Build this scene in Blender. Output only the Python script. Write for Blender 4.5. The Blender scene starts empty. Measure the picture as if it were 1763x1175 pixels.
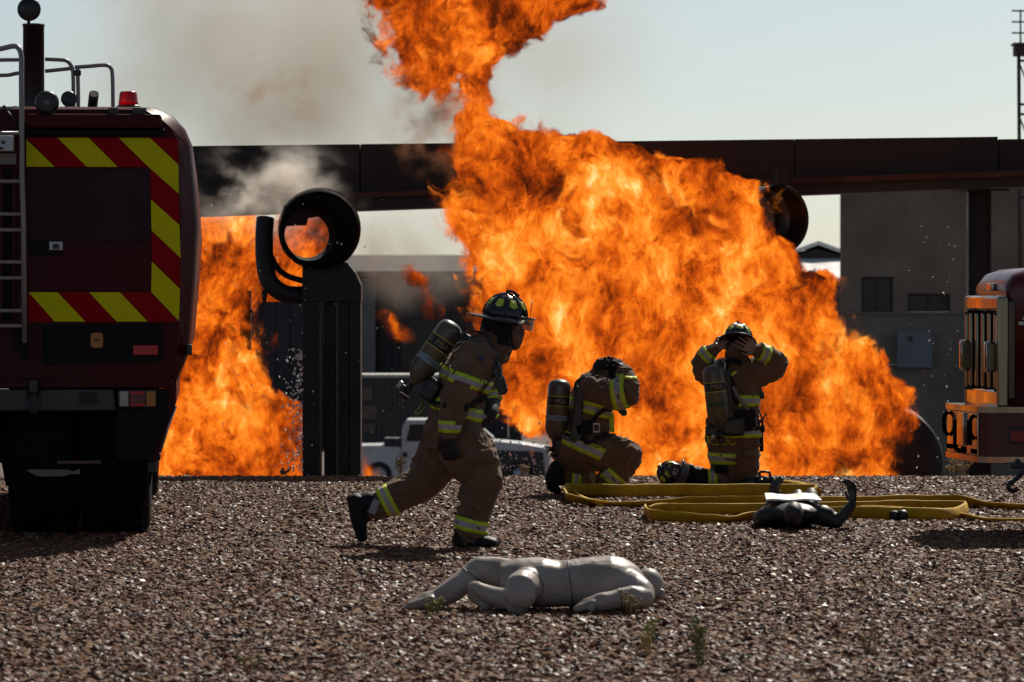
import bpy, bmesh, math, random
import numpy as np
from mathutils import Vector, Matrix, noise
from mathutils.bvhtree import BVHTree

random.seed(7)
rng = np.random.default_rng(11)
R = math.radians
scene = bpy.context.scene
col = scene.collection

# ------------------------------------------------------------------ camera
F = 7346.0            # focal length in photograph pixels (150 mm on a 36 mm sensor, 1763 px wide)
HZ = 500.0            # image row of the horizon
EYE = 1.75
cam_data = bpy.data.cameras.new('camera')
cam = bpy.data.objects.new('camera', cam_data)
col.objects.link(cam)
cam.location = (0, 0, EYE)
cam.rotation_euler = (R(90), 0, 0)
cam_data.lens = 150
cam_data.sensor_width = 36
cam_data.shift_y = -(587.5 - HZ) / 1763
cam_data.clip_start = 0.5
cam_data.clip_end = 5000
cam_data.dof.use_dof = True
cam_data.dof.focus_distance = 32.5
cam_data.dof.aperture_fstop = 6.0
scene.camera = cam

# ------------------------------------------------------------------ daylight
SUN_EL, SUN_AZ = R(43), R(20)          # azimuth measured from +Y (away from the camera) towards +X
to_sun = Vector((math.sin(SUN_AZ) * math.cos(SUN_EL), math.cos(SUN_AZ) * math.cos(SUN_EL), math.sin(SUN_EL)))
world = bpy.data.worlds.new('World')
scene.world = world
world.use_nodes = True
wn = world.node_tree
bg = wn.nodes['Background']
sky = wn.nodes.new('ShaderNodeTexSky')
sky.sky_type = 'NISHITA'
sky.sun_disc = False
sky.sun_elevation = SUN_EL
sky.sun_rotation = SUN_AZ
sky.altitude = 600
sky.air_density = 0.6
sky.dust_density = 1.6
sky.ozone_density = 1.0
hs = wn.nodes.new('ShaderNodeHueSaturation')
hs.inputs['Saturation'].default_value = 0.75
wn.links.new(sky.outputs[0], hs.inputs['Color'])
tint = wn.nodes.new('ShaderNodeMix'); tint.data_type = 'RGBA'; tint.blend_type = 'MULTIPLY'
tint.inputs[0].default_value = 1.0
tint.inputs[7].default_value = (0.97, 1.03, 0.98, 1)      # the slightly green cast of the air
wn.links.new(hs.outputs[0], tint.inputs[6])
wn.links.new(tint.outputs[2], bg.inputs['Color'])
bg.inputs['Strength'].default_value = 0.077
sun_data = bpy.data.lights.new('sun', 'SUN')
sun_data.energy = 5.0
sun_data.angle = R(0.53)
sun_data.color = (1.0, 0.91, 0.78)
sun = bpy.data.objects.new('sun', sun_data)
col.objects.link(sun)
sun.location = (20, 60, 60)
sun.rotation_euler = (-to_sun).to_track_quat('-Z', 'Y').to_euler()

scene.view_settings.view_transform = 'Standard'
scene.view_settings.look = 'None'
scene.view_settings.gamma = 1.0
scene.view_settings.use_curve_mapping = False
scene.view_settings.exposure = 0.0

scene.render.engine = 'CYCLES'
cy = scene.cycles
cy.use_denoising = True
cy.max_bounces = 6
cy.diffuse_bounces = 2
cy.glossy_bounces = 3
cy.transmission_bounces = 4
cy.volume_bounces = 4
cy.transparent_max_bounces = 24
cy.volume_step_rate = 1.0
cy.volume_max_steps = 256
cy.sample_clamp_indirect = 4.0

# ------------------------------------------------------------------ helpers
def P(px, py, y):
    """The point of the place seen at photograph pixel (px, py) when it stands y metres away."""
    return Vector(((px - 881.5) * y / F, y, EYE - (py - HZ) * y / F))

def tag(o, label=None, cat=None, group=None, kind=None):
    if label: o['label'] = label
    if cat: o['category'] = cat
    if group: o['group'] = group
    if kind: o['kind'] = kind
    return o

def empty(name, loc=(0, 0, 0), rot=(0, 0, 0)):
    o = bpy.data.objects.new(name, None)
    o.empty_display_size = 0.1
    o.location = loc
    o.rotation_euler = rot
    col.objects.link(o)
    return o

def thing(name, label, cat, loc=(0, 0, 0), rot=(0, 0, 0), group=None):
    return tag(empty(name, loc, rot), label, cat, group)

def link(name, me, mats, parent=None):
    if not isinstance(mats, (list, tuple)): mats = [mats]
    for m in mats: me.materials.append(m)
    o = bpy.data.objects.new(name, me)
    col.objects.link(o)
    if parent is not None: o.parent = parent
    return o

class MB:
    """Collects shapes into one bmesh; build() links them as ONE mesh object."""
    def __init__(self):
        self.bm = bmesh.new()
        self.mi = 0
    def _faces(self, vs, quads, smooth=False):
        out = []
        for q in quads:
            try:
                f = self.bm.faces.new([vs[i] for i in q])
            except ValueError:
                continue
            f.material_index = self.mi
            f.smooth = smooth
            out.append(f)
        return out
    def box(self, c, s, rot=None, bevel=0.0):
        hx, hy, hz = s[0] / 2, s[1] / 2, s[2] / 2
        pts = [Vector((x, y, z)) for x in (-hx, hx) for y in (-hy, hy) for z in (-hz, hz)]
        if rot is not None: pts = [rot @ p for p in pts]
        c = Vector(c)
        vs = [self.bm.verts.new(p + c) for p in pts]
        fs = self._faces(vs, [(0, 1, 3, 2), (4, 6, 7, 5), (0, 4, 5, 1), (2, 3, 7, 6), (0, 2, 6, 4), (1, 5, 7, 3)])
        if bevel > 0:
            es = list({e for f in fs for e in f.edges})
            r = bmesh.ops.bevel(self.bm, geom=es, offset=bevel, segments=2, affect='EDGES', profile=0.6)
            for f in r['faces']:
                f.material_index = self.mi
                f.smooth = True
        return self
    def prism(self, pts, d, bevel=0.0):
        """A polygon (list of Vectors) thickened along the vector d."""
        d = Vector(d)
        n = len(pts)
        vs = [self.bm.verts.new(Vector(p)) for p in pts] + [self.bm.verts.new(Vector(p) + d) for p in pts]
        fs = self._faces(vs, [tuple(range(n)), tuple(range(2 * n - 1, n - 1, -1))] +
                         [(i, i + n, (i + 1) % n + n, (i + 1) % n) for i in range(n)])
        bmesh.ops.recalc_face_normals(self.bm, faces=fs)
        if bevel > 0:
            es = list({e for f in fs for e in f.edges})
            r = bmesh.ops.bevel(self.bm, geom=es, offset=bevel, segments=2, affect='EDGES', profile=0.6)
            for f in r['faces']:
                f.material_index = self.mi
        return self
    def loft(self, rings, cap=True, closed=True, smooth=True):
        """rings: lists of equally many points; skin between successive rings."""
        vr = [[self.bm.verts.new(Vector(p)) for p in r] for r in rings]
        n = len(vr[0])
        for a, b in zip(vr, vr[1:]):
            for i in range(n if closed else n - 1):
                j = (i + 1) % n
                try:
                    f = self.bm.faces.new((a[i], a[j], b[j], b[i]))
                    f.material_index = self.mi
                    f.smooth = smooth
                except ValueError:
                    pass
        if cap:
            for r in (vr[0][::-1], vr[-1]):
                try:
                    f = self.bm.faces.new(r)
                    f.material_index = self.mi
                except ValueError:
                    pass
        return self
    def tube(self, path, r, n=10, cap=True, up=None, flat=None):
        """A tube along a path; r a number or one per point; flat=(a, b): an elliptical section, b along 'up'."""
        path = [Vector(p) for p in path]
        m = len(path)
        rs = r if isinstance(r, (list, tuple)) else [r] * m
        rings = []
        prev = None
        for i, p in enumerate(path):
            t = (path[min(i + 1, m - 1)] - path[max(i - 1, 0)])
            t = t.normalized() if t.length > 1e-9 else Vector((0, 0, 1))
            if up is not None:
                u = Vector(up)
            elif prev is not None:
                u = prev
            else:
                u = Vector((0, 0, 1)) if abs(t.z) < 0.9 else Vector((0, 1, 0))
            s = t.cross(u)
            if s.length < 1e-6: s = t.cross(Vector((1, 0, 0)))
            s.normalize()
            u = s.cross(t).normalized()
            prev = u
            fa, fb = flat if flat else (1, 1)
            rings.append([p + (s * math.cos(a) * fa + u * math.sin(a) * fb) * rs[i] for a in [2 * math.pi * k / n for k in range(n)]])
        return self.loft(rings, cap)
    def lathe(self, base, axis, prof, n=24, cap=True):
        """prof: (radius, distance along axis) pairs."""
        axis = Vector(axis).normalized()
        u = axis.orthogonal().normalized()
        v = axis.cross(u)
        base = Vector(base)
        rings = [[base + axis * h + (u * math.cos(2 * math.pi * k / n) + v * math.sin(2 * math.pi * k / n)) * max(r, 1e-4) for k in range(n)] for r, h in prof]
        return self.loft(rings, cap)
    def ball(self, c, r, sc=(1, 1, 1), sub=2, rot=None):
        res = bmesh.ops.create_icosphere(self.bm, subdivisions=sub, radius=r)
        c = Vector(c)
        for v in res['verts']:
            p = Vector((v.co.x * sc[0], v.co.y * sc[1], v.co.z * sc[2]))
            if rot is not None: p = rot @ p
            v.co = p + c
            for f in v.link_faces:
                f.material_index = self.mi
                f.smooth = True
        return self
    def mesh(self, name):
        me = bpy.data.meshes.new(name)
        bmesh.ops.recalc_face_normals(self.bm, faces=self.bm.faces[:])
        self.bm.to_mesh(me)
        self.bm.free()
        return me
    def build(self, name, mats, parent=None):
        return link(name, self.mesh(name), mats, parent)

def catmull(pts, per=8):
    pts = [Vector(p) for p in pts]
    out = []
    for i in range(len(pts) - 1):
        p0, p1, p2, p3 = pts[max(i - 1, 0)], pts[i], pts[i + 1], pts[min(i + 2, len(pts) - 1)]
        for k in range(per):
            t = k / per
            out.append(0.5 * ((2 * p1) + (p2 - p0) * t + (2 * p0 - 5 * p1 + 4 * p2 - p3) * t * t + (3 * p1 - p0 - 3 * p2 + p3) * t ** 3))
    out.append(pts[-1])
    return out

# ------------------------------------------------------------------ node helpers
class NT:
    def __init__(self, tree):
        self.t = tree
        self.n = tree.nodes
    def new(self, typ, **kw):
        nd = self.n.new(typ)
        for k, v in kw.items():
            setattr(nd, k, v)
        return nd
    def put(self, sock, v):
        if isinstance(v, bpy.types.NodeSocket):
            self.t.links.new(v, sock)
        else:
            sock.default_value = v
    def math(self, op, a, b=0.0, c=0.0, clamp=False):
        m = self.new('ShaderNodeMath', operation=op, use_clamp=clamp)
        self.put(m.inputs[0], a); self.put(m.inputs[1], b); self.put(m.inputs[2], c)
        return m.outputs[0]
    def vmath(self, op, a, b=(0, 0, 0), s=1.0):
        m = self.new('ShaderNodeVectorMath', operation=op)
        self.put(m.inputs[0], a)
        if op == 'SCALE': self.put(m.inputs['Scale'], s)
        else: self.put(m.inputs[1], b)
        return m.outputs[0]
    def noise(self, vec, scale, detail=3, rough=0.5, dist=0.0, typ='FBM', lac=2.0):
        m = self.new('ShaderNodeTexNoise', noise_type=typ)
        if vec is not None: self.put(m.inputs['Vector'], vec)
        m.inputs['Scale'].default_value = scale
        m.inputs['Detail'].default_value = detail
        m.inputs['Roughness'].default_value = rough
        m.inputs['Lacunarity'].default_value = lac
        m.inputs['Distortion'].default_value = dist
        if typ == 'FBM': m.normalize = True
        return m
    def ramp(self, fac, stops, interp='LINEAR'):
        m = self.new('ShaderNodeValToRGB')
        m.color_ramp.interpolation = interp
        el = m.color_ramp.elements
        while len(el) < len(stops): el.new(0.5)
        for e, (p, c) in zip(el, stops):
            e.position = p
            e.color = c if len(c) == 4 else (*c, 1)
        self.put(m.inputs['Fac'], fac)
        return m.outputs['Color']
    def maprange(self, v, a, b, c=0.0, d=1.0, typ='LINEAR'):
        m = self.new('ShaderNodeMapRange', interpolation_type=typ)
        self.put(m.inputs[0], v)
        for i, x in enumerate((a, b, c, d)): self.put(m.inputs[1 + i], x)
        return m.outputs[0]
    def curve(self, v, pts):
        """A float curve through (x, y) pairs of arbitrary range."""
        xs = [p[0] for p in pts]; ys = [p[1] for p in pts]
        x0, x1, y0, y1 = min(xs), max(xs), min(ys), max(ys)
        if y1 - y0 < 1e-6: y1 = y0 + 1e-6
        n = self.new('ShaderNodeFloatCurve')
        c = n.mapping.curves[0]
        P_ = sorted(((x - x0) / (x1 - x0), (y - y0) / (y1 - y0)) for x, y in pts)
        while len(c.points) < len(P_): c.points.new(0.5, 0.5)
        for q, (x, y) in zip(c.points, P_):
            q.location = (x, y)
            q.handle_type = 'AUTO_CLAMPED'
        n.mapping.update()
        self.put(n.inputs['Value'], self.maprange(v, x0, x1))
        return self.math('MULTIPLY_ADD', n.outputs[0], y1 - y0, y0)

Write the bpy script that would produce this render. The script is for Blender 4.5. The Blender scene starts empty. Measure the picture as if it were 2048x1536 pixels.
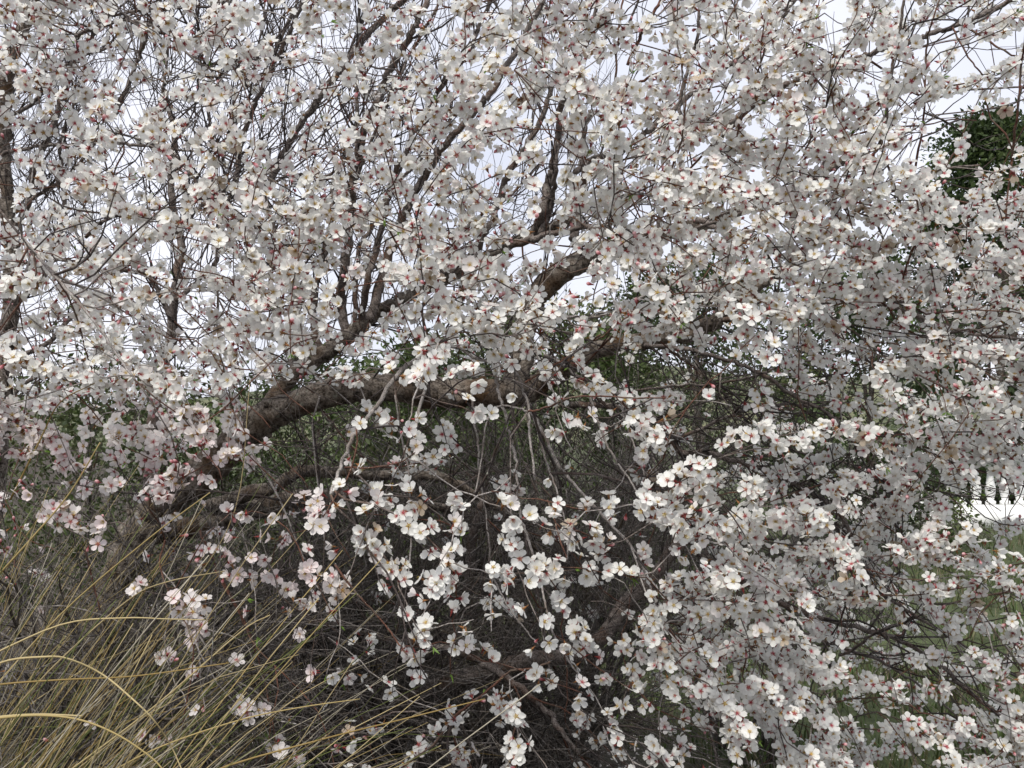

_ _ _ _

> [PROBLEM REQUIREMENTS] Only the lines from the start of the entries above to the line containing "col = scene.collection" are to be given again, exactly and with both ends included; pictures are excluded.

> [FULL SOLUTION]
Build this scene in Blender. Output only the Python script. Write for Blender 4.5. The Blender scene starts empty. Measure the picture as if it were 1763x1175 pixels.
import bpy, bmesh, math, random
import numpy as np
from mathutils import Vector, Matrix, noise
from mathutils.bvhtree import BVHTree

random.seed(7)
rng = np.random.default_rng(11)
R = math.radians
scene = bpy.context.scene
col = scene.collection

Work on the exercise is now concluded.